The effect of the foregoing construction of the statute is that the filing of plaintiff’s petition for a lien for all work done between the 1st day of November, 1893, and the 1st day of May, 1894, was far too late; that, if he is entitled to a lien on the lumber at all, it is for the wages due him for work done after the 1st day of May, 1894, up to and inclusive of the 27th day of July, 1894; therefore the court erred in granting plaintiff’s motion for judgment for the full sum found by the jury.

*210Another question requiring consideration is, Did the trial court err in denying appellant’s motion to set aside the verdict as against evidence, and grant a new trial?

It was vital to respondent’s right to recover for him to-establish that the last day’s work done was performed within thirty days prior to the date of filing the lien petition, or not earlier than July 25, 1894. After the evidence was closed on the part of the appellant, respondent took the stand, and testified, under objection, that he did some work scaling logs in July, twenty-three days in all, but no connection was shown between that work and the labor on the lumber for which the lien was claimed. He testified, in the first place, that his work on the lumber was continuous up to July 31,1894, but testified, positively and repeated^, that the last work he did was done about the time Drier finished hauling lumber to Durand; and in this he was corroborated by witness Romas!, and other evidence and circumstances in the-case.

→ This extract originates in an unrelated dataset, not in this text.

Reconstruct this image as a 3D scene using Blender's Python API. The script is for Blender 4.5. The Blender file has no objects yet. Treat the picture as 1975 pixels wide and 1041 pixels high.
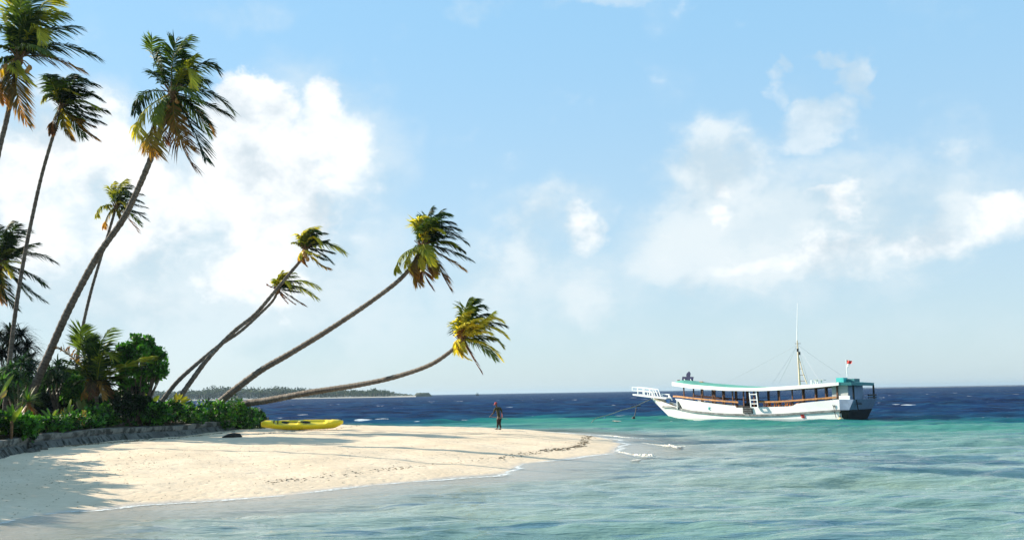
import bpy, bmesh, math, random
import numpy as np
from mathutils import Vector, Matrix, noise as mnoise

scene = bpy.context.scene
COL = scene.collection
rnd = random.Random(7)
PW, PH = 1975.0, 1041.0
F = 1900.0
CAM = Vector((0.0, 0.0, 2.7))
V = Vector

# ---------------------------------------------------------------- camera
def cam_ray(px, py):
    return V(((px - PW/2)/F, -(py - PH/2)/F, -1.0))
def horizon(px):
    return 757.8 - 0.0168*(px - 987.5)
_r1, _r2 = cam_ray(0, horizon(0)), cam_ray(PW, horizon(PW))
_up = _r2.cross(_r1).normalized()
if _up.y < 0: _up = -_up
_fw = V((0, 0, -1)); _fw = (_fw - _up*_fw.dot(_up)).normalized()
_rt = _fw.cross(_up).normalized()
R_CW = Matrix((_rt, _fw, _up))            # camera vector -> world vector
R_WC = R_CW.transposed()
cd = bpy.data.cameras.new('camera'); cam = bpy.data.objects.new('camera', cd); COL.objects.link(cam)
cam.matrix_world = Matrix.Translation(CAM) @ R_CW.to_4x4()
cd.sensor_fit = 'HORIZONTAL'; cd.sensor_width = 36.0; cd.lens = 36.0*F/PW
cd.clip_start = 0.1; cd.clip_end = 60000
scene.camera = cam

def ray(px, py): return R_CW @ cam_ray(px, py)
def at(px, py, Y):
    d = ray(px, py); return CAM + d*(Y/d.y)
def on_z(px, py, z=0.0):
    d = ray(px, py); return CAM + d*((z - CAM.z)/d.z)
def proj(p):
    c = R_WC @ (V(p) - CAM); return (PW/2 + F*c.x/-c.z, PH/2 - F*c.y/-c.z)
def pxm(Y): return Y/F                     # metres per photo pixel at that distance

# ---------------------------------------------------------------- objects
def tag(o, label=None, cat=None, group=None, kind=None):
    if label: o['label'] = label
    if cat: o['category'] = cat
    if group: o['group'] = group
    if kind: o['kind'] = kind
    return o
def thing(name, loc, label, cat, group=None):
    o = bpy.data.objects.new(name, None); COL.objects.link(o); o.location = loc; o.empty_display_size = 0.2
    return tag(o, label, cat, group)

class MB:
    """collects faces, then links them as ONE mesh object"""
    def __init__(s): s.v = []; s.f = []; s.c = []; s.uv = None; s.cur = (1, 1, 1); s.m = []; s.mi = 0
    def add(s, vs, fs, col=None):
        o = len(s.v); s.v.extend([tuple(x) for x in vs])
        for f in fs:
            s.f.append(tuple(i + o for i in f)); s.c.append(col or s.cur); s.m.append(s.mi)
    def quad(s, a, b, c, d, col=None): s.add((a, b, c, d), ((0, 1, 2, 3),), col)
    def box(s, c, size, M=None, col=None):
        hx, hy, hz = size[0]/2, size[1]/2, size[2]/2
        vs = [V((x*hx, y*hy, z*hz)) for z in (-1, 1) for y in (-1, 1) for x in (-1, 1)]
        if M is not None: vs = [M @ p for p in vs]
        vs = [p + V(c) for p in vs]
        s.add(vs, ((0, 2, 3, 1), (4, 5, 7, 6), (0, 1, 5, 4), (2, 6, 7, 3), (0, 4, 6, 2), (1, 3, 7, 5)), col)
    def hexa(s, p, col=None):               # 8 points: bottom ring 0-3, top ring 4-7
        s.add(p, ((3, 2, 1, 0), (4, 5, 6, 7), (0, 1, 5, 4), (1, 2, 6, 5), (2, 3, 7, 6), (3, 0, 4, 7)), col)
    def bar(s, a, b, w, h=None, up=V((0, 0, 1)), col=None):
        a, b = V(a), V(b); h = h or w; t = (b - a).normalized()
        sd = t.cross(up)
        if sd.length < 1e-4: sd = t.cross(V((1, 0, 0)))
        sd.normalize(); u = sd.cross(t)
        p = []
        for q in (a, b): p += [q - sd*w/2 - u*h/2, q + sd*w/2 - u*h/2, q + sd*w/2 + u*h/2, q - sd*w/2 + u*h/2]
        s.hexa(p, col)
    def tube(s, pts, rad, seg=8, cap=True, col=None):
        pts = [V(p) for p in pts]; n = len(pts)
        if not hasattr(rad, '__len__'): rad = [rad]*n
        vs = []; ref = None
        for i in range(n):
            t = (pts[min(i+1, n-1)] - pts[max(i-1, 0)]).normalized()
            if ref is None:
                ref = V((0, 0, 1)) if abs(t.z) < .9 else V((1, 0, 0))
            a = (ref - t*ref.dot(t)).normalized(); b = t.cross(a); ref = a
            for k in range(seg):
                q = 2*math.pi*k/seg; vs.append(pts[i] + (a*math.cos(q) + b*math.sin(q))*rad[i])
        fs = [(i*seg+k, i*seg+(k+1) % seg, (i+1)*seg+(k+1) % seg, (i+1)*seg+k) for i in range(n-1) for k in range(seg)]
        if cap: fs += [tuple(range(seg))[::-1], tuple((n-1)*seg+k for k in range(seg))]
        s.add(vs, fs, col)
    def ball(s, c, r, nu=10, nv=7, col=None):
        r = r if hasattr(r, '__len__') else (r, r, r); c = V(c); vs = []
        for j in range(nv+1):
            a = math.pi*j/nv
            for i in range(nu):
                b = 2*math.pi*i/nu
                vs.append(c + V((r[0]*math.sin(a)*math.cos(b), r[1]*math.sin(a)*math.sin(b), r[2]*math.cos(a))))
        s.add(vs, [(j*nu+i, (j+1)*nu+i, (j+1)*nu+(i+1) % nu, j*nu+(i+1) % nu) for j in range(nv) for i in range(nu)], col)
    def prism(s, poly, ext, col=None):      # closed polygon of 3D points pushed along ext
        n = len(poly); p = [V(q) for q in poly]; q = [a + V(ext) for a in p]
        s.add(p + q, [tuple(range(n))[::-1], tuple(range(n, 2*n))] + [(i, (i+1) % n, n+(i+1) % n, n+i) for i in range(n)], col)
    def build(s, name, mat, parent=None, smooth=False, fix=False):
        me = bpy.data.meshes.new(name); me.from_pydata(s.v, [], s.f)
        mats = mat if isinstance(mat, (list, tuple)) else [mat]
        for m in mats: me.materials.append(m)
        if len(mats) > 1: me.polygons.foreach_set('material_index', s.m)
        ca = me.color_attributes.new('Col', 'FLOAT_COLOR', 'CORNER')
        tot = np.array([len(f) for f in s.f])
        cc = np.ones((len(s.c), 4), np.float32); cc[:, :3] = np.array(s.c, np.float32)
        ca.data.foreach_set('color', np.repeat(cc, tot, axis=0).ravel())
        if fix:
            bm = bmesh.new(); bm.from_mesh(me); bmesh.ops.remove_doubles(bm, verts=bm.verts, dist=1e-5)
            bmesh.ops.recalc_face_normals(bm, faces=bm.faces); bm.to_mesh(me); bm.free()
        if smooth: me.polygons.foreach_set('use_smooth', [True]*len(me.polygons))
        o = bpy.data.objects.new(name, me); COL.objects.link(o)
        if parent is not None:
            o.parent = parent; 
            o.matrix_parent_inverse = world_of(parent).inverted()
        me.update()
        return o
def world_of(o):
    m = Matrix.Translation(o.location) @ o.rotation_euler.to_matrix().to_4x4()
    if o.parent is not None: m = world_of(o.parent) @ o.matrix_parent_inverse @ m
    return m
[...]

The fact in that regard seems to have been established beyond all reasonable controversy. The jury found, by their answer to the sixteenth question, that the last load of lumber was hauled July 6, 1894, which fact was conclusively established by the evidence of the sheriff, who had the lumber in his custody, and kept an accurate account in writing of the hauling, which he produced on the trial. Notwithstanding this, and the finding of the jury in answer to the fourth question that the work of sorting and piling the lumber, which plaintiff testified was the last work he did on it, was performed on the 8th day of July, 1894,. they found that he worked continuously on the lumber to July 25, 1894, in answer to the first question, and that the last day’s work he performed on the lumber was July 27, in answer to the third question. Thus, without any evidence, except plaintiff’s, that the last work he did was while the hauling of lumber was in progress and a day or two thereafter, and that the hauling of lumber continued up to *211July 31, which evidence was proven to be false by all the other evidence in the case, and which the jury found to be false by their answer to the sixteenth question that the last load of lumber was hauled July 6, 1894, they found that he worked continuously on the lumber up to July 25, with the evident purpose, as it appears, of securing to him the benefit of a lien, regardless of the evidence in the case.

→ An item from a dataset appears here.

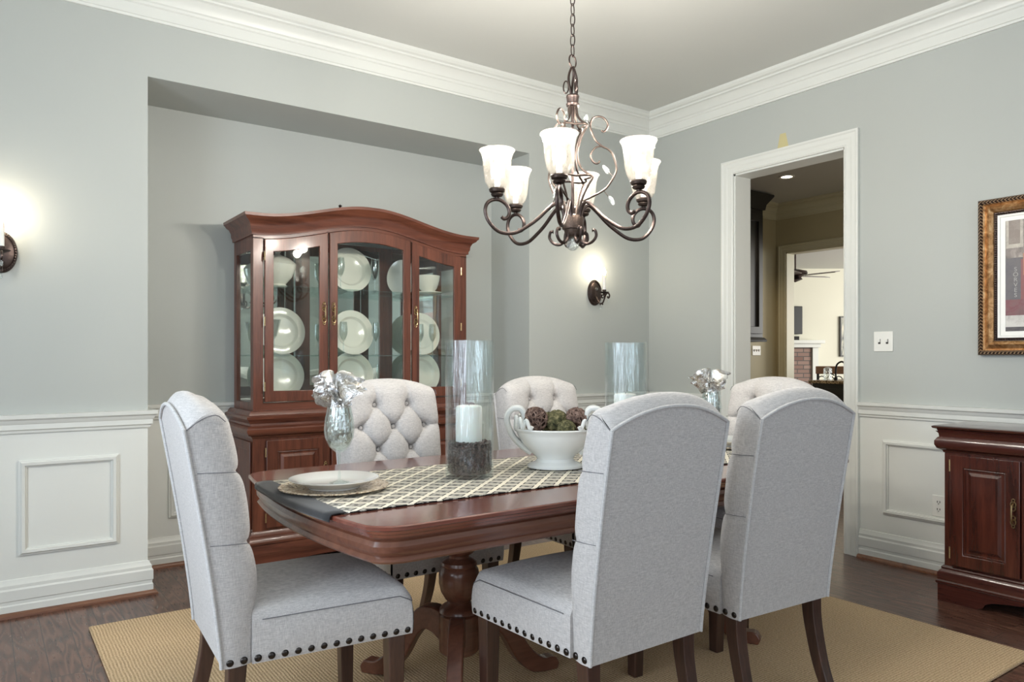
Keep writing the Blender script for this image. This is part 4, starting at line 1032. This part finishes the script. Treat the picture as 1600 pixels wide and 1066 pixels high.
# ------------------------------------------------------------------ wall sconces (origin on the wall, arm towards -y)
def sconce():
    r = thing('wall_sconce', '', 'wall light', group='candle sconces flanking the niche')
    m = MB(); rows = []
    for sc_, d in ((1, .0), (1, .010), (.94, .016), (.84, .018), (.80, .014), (.70, .018), (.2, .024), (0.01, .025)):
        rows.append([(.064*sc_*math.cos(a), -d-.0005, .094*sc_*math.sin(a)) for a in [2*PI*k_/36 for k_ in range(36)]])
    m.grid(rows, closed_u=True)
    for k_ in range(44):
        a = 2*PI*k_/44; m.ball((.0575*math.cos(a), -.018, .0845*math.sin(a)), .0042, 6, 4)
    bp_ = build('backplate', m, M_bronze, r)
    build('boss', MB().ball((0, -.026, .026), .012, 12, 8), M_crystal, bp_)
    arm = _cr([(0, -.022, -.030), (.0, -.040, -.058), (.0, -.065, -.082), (0, -.095, -.078), (0, -.112, -.050), (0, -.128, -.022), (0, -.150, -.012), (0, -.165, -.026), (0, -.162, -.045), (0, -.148, -.046), (0, -.147, -.034)], 5)
    m = MB().tube(arm, [.0055]*len(arm), 8)
    m.tube(_cr([(0, -.112, -.050), (0, -.108, -.028), (0, -.094, -.020), (0, -.083, -.032), (0, -.090, -.044), (0, -.098, -.040)], 5), .0045, 8)
    for y in (-.068, -.092): m.ball((0, y, -.090), .006, 8, 6)
    a_ = build('arm', m, M_bronze, r)
    build('drip_pan', MB().lathe([(.0, -.022), (.006, -.020), (.010, -.010), (.034, .0), (.035, .003), (.012, -.002), (.012, .010), (.015, .012), (.015, .018), (.011, .020)], 24, (0, -.110, -.004)), M_bronze2, a_)
    c = build('candle_sleeve', MB().lathe([(.0, .010), (.0115, .010), (.0115, .118), (.009, .120), (0, .120)], 20, (0, -.110, 0)), M_wax, r)
    build('bulb', MB().lathe([(.006, 0), (.010, .010), (.012, .022), (.008, .038), (.002, .055), (0, .056)], 16, (0, -.110, .120)), M_flame, c)
    m = MB()
    for (y, z_) in ((-.068, -.112), (-.092, -.114), (-.156, -.066)):
        m.ball((0, y, z_), .010, 8, 6, (.6, .6, 1.3))
    build('crystal_drops', m, M_crystal, r)
    return r
s0 = sconce(); s0.location = (.071, YB-.0005, 1.657); s0['label'] = 'bronze candle sconce at the far left edge, left of the niche'
dup(s0, (3.664, YB-.0005, 1.657), 0, 'bronze candle sconce right of the niche, by the room corner')
for x in (.071, 3.664): point('sconce_lamp', (x, YB-.112, 1.845), 1.5, (1, .86, .66), .02)

# ------------------------------------------------------------------ chandelier
CX, CY = 1.872, 2.205
cn = thing('chandelier', 'bronze six-light scroll chandelier hanging over the dining table', 'chandelier', (CX, CY, 0))
build('canopy', MB().lathe([(.0, ZC-.045), (.012, ZC-.045), (.03, ZC-.035), (.062, ZC-.012), (.065, ZC-.0005), (0, ZC-.0005)], 28), M_bronze, cn)
zc_ = 2.352; i = 0; L_ = .030
def oval(c, hx, hz, yawa, r=.0022, n=16):
    return MB().tube([(c[0]+hx*math.cos(a)*math.cos(yawa), c[1]+hx*math.cos(a)*math.sin(yawa), c[2]+hz*math.sin(a)) for a in [2*PI*k_/n for k_ in range(n)]], r, 6, closed=True)
link = build('chain_link', oval((0, 0, 0), .010, .024, .25), M_bronze, cn, loc=(0, 0, zc_+.024))
z_ = zc_+.024+.040; i = 1
while z_ < ZC-.05:
    instance(link, cn, (0, 0, z_), (0, 0, PI/2*(i % 2))); z_ += .040; i += 1
build('hanging_loop', oval((0, 0, 2.335), .024, .024, .3, .0032, 24), M_bronze, cn)
m = MB()
for k_ in range(3):
    a = 2*PI*k_/3+.3
    P = [(r_*math.cos(a+tw), r_*math.sin(a+tw), z) for r_, z, tw in ((.004, 2.312, 0), (.014, 2.285, .3), (.018, 2.255, .6), (.012, 2.215, .9), (.010, 2.195, 1.1))]
    m.tube(_cr(P, 5), .005, 6)
    lx, ly = .026*math.cos(a), .026*math.sin(a)
    m.add(oval((lx, ly, 2.235), .010, .024, a, .0030, 14).v, oval((lx, ly, 2.235), .010, .024, a, .0030, 14).f)
build('leaf_finial', m, M_bronze, cn)
build('top_collar', MB().lathe([(.008, 2.205), (.024, 2.202), (.026, 2.196), (.024, 2.190), (.022, 2.172), (.026, 2.168), (.024, 2.160), (.008, 2.158)], 24), M_bronze, cn)
build('centre_rod', MB().lathe([(.0, 2.18), (.006, 2.18), (.006, 1.80), (.006, 1.66), (0, 1.66)], 12), M_bronze, cn)
cage = [(.016, 2.165), (.022, 2.12), (.040, 2.095), (.064, 2.075), (.045, 2.045), (.026, 2.0), (.022, 1.96), (.034, 1.92), (.060, 1.893), (.088, 1.872), (.070, 1.845), (.045, 1.80), (.030, 1.755), (.024, 1.72)]
for k_ in range(4):
    a = math.radians(20)+PI/2*k_
    build('cage_rod', MB().tube([(v_[0]*math.cos(a), v_[0]*math.sin(a), v_[1]) for v_ in [(p.x, p.z) for p in _cr([(r_, 0, z) for r_, z in cage], 5)]], .0045, 8), M_bronze2, cn)
for zz, rad in ((2.080, .060), (1.878, .084)):
    P = []
    for q in range(32):
        a = 2*PI*q/32; r_ = rad*(1+.0*math.cos(4*a)); d_ = abs((a-math.radians(20)+PI/4) % (PI/2)-PI/4); r_ = rad*math.cos(PI/4)/max(math.cos(PI/4-d_), .5)*1.0+.004
        r_ = rad*(.80+.20*math.cos(4*(a-math.radians(20))))
        P.append((r_*math.cos(a), r_*math.sin(a), zz))
    build('cage_ring', MB().tube(P, .0045, 8, closed=True), M_bronze2, cn)
build('hub', MB().lathe([(.0, 1.735), (.030, 1.735), (.040, 1.730), (.042, 1.722), (.042, 1.688), (.040, 1.680), (.034, 1.678), (.030, 1.662), (.020, 1.650), (0, 1.648)], 32), metal('knurled_bronze', srgb(120, 104, 94), .45, 1.0, 260, srgb(60, 50, 46)), cn)
RIGHTANG = -yaw          # world angle of the camera's right
def ang(phi): return math.radians(-90)-yaw+math.radians(phi)   # phi=0 points at the camera, +90 to the right
SCR = [(.040, 1.79), (.087, 1.813), (.125, 1.835), (.146, 1.861), (.168, 1.90), (.170, 1.925), (.157, 1.970), (.138, 1.992), (.116, 2.003), (.087, 2.03), (.070, 2.075), (.071, 2.098), (.082, 2.115), (.105, 2.120), (.125, 2.110), (.137, 2.090), (.132, 2.070), (.120, 2.060), (.112, 2.066)]
CUR = [(.138, 1.992), (.116, 2.003), (.092, 2.000), (.076, 1.984), (.070, 1.966), (.076, 1.948), (.088, 1.937), (.100, 1.938), (.106, 1.947)]
leaf = None
for phi in (90, -30, 210):
    a = ang(phi)
    def W3(r_, z): return (r_*math.cos(a), r_*math.sin(a), z)
    s = build('scroll', MB().tube(_cr([W3(*p) for p in SCR], 5), .0040, 8), M_bronze2, cn)
    build('curl', MB().tube(_cr([W3(*p) for p in CUR], 5), .0036, 8), M_bronze2, s)
    for (r_, z, tl, q) in ((.128, 1.915, -.6, (.162, 1.882)), (.150, 1.795, -.5, (.120, 1.832)), (.052, 2.110, .1, (.072, 2.085))):
        build('leaf_stem', MB().tube([W3(r_, z), W3(*q)], .0016, 6), M_bronze2, s)
        M_ = Matrix.Translation(W3(r_, z)) @ Matrix.Rotation(a, 4, 'Z') @ Matrix.Rotation(tl, 4, 'Y')
        m = MB().ball((0, 0, 0), .012, 12, 8, (.8, .5, 1.9), fn=lambda d: 1-.25*max(0, d.z)).xf(M_)
        build('crystal_leaf', m, M_crystal, s)
ARM = [(.034, 1.700), (.036, 1.735), (.048, 1.765), (.070, 1.776), (.103, 1.752), (.138, 1.718), (.177, 1.688), (.236, 1.655), (.295, 1.656), (.335, 1.690), (.351, 1.730), (.343, 1.762), (.318, 1.777), (.290, 1.775), (.266, 1.757), (.257, 1.735), (.262, 1.715), (.277, 1.706), (.288, 1.714)]
SH = [(.026, 1.818), (.034, 1.824), (.044, 1.842), (.050, 1.870), (.053, 1.900), (.055, 1.930), (.061, 1.952), (.068, 1.963), (.0665, 1.965), (.059, 1.954), (.052, 1.930), (.050, 1.900), (.047, 1.870), (.041, 1.844), (.031, 1.827), (.024, 1.822)]
for q in range(6):
    phi = -13.5+60*q; a = ang(phi)
    ar = build('arm', MB().tube(_cr([(p[0], 0, p[1]) for p in ARM], 5), .0072, 10), M_bronze, cn, rot=(0, 0, a))
    ra = .305
    build('shade_holder', MB().lathe([(.0, 1.776), (.006, 1.778), (.008, 1.786), (.020, 1.790), (.024, 1.797), (.021, 1.802), (.028, 1.806), (.031, 1.815), (.028, 1.820), (.0, 1.818)], 24, (ra, 0, 0)), M_bronze2, ar)
    build('shade', MB().lathe(SH, 40, (ra, 0, 0)), M_shade, ar)
    build('bulb', MB().ball((ra, 0, 1.885), .026, 16, 10, (1, 1, 1.2)).lathe([(.010, 1.82), (.012, 1.86)], 12, (ra, 0, 0)), M_bulb, ar)
    point('chandelier_lamp', (CX+ra*math.cos(a), CY+ra*math.sin(a), 2.055), 14.0, (1, .935, .84), .03)
for q in range(6):
    a = ang(15+60*q)
    P = _cr([(.024, 0, 1.668), (.030, 0, 1.640), (.050, 0, 1.622), (.076, 0, 1.628), (.092, 0, 1.650), (.088, 0, 1.672), (.077, 0, 1.674)], 5)
    build('lower_hook', MB().tube(P, [.0058]*(len(P)-1)+[.009], 8), M_bronze, cn, rot=(0, 0, a))
build('crystal_ball', MB().ball((0, 0, 1.622), .026, 12, 8), M_crystal, cn, smooth=0)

While a motion to set aside a verdict as against the weight of evidence, and for a new trial, is addressed to the sound discretion of the trial court, and its decision will not be interfered with by this court, except in cases showing a clear abuse of such discretion (Zweig v. Horicon I. & Mfg. Co. 14 Wis. 356; Lewellen v. Williams, 14 Wis. 687), this case comes clearly within the rule.

By the Court.— The judgment of the circuit court is reversed, and the cause remanded for a new trial.